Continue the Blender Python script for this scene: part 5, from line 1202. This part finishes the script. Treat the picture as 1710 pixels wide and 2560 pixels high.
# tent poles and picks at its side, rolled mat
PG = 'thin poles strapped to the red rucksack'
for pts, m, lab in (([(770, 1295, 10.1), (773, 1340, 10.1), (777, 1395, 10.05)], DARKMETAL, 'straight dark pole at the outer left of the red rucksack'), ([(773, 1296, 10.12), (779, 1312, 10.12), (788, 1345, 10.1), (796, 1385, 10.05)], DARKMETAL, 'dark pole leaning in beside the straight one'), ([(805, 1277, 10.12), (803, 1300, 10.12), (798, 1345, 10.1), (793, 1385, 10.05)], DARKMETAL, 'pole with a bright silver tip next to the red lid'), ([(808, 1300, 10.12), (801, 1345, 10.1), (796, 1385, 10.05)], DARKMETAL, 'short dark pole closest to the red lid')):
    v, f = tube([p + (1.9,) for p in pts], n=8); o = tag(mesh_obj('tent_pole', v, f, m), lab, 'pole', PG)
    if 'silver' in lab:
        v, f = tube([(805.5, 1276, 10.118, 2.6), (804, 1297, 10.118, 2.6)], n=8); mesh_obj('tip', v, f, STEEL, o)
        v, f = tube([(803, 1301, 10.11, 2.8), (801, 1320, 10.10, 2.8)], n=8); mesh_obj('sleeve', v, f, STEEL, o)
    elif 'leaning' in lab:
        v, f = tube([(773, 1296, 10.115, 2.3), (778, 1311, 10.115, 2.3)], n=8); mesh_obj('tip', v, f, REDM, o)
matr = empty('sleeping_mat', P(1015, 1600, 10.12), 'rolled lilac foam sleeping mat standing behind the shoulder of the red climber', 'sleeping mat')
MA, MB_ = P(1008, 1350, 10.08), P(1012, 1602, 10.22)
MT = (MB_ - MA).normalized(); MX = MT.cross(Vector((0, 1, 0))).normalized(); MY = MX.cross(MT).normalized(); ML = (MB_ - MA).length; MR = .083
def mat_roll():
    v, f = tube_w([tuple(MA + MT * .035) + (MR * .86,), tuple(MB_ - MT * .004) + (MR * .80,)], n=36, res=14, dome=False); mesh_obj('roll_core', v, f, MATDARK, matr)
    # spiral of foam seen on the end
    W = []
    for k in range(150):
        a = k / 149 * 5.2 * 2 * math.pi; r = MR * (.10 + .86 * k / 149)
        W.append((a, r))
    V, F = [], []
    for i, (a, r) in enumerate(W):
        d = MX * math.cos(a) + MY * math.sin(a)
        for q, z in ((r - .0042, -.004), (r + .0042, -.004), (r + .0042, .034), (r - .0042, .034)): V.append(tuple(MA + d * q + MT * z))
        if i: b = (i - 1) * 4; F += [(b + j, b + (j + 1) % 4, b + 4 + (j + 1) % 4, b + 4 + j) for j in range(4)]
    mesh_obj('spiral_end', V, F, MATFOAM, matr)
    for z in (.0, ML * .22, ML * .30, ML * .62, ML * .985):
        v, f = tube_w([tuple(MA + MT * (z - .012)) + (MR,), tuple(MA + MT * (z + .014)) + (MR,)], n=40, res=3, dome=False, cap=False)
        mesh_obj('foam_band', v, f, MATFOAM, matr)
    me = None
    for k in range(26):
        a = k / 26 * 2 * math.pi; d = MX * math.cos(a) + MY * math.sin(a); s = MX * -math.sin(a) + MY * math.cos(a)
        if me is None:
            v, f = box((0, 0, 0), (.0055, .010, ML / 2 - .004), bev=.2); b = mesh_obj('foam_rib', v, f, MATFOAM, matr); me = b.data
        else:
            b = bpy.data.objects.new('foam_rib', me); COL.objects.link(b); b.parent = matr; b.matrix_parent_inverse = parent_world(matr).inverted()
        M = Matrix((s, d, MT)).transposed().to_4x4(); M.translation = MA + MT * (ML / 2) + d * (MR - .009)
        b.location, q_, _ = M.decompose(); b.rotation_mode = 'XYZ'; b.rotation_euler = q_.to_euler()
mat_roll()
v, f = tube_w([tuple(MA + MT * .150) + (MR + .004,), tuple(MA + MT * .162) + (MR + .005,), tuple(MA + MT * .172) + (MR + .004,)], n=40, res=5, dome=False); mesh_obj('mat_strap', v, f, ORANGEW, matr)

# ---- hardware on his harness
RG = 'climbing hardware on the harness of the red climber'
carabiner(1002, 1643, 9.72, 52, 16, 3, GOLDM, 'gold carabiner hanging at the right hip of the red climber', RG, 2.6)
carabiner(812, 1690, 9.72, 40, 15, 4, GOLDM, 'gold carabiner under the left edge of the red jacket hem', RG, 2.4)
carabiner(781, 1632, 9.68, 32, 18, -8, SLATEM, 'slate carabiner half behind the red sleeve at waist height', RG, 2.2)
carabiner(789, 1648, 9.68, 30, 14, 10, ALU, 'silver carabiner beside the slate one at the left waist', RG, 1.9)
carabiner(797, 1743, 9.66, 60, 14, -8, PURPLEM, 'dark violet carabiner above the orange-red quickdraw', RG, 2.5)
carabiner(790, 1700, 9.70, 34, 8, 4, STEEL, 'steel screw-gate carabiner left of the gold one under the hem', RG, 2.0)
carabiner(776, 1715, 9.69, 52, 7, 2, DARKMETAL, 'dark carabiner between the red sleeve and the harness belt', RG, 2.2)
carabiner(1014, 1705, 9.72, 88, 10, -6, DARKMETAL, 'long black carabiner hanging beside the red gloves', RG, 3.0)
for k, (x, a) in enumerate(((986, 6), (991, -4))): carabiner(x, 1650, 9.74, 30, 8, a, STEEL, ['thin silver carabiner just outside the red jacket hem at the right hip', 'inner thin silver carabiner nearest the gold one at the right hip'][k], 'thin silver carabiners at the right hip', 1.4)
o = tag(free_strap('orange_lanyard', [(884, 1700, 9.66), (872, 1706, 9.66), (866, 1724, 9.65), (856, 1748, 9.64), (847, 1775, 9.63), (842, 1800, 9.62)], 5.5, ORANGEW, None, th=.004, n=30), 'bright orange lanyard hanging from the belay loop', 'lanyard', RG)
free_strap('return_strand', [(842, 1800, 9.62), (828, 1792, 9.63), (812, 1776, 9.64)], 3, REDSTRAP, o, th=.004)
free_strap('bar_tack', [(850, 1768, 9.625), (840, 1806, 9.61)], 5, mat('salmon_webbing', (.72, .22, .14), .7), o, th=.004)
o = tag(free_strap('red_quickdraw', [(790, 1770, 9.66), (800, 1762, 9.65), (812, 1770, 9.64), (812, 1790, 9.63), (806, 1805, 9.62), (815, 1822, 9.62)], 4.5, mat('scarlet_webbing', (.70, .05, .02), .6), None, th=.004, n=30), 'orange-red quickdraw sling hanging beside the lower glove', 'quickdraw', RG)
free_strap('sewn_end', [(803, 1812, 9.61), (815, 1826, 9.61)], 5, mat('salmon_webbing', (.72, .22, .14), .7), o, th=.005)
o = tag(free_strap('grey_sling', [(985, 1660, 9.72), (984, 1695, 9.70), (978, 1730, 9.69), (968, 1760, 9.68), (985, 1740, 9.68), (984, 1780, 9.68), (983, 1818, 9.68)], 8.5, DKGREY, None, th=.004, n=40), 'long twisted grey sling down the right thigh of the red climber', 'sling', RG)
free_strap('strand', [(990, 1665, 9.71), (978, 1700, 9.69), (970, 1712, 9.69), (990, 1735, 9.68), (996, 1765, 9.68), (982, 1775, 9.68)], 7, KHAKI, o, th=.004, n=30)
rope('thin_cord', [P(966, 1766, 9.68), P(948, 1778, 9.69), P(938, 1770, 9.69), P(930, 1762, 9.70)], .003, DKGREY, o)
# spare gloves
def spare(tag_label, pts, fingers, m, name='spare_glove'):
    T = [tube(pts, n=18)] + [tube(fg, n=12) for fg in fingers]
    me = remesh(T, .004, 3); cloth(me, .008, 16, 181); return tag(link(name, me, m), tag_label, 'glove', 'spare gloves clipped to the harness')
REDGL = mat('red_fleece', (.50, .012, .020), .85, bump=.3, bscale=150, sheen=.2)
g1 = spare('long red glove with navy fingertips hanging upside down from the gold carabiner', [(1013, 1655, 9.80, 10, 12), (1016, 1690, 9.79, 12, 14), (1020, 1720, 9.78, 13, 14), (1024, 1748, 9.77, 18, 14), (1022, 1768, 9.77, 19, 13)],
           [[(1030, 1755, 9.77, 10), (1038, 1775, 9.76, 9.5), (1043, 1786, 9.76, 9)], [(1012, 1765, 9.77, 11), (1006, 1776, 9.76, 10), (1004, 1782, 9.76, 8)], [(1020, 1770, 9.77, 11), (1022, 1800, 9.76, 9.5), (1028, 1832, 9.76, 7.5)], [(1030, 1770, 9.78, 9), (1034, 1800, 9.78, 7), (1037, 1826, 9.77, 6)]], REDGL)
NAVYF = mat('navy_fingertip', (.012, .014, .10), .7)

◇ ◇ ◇

▶ **REQUIRED WORK**:
Find every line that has "from" in it, then return those lines.

▶ **RIGHT ANSWER**:
Continue the Blender Python script for this scene: part 5, from line 1202. This part finishes the script. Treat the picture as 1710 pixels wide and 2560 pixels high.
o = tag(free_strap('orange_lanyard', [(884, 1700, 9.66), (872, 1706, 9.66), (866, 1724, 9.65), (856, 1748, 9.64), (847, 1775, 9.63), (842, 1800, 9.62)], 5.5, ORANGEW, None, th=.004, n=30), 'bright orange lanyard hanging from the belay loop', 'lanyard', RG)
g1 = spare('long red glove with navy fingertips hanging upside down from the gold carabiner', [(1013, 1655, 9.80, 10, 12), (1016, 1690, 9.79, 12, 14), (1020, 1720, 9.78, 13, 14), (1024, 1748, 9.77, 18, 14), (1022, 1768, 9.77, 19, 13)],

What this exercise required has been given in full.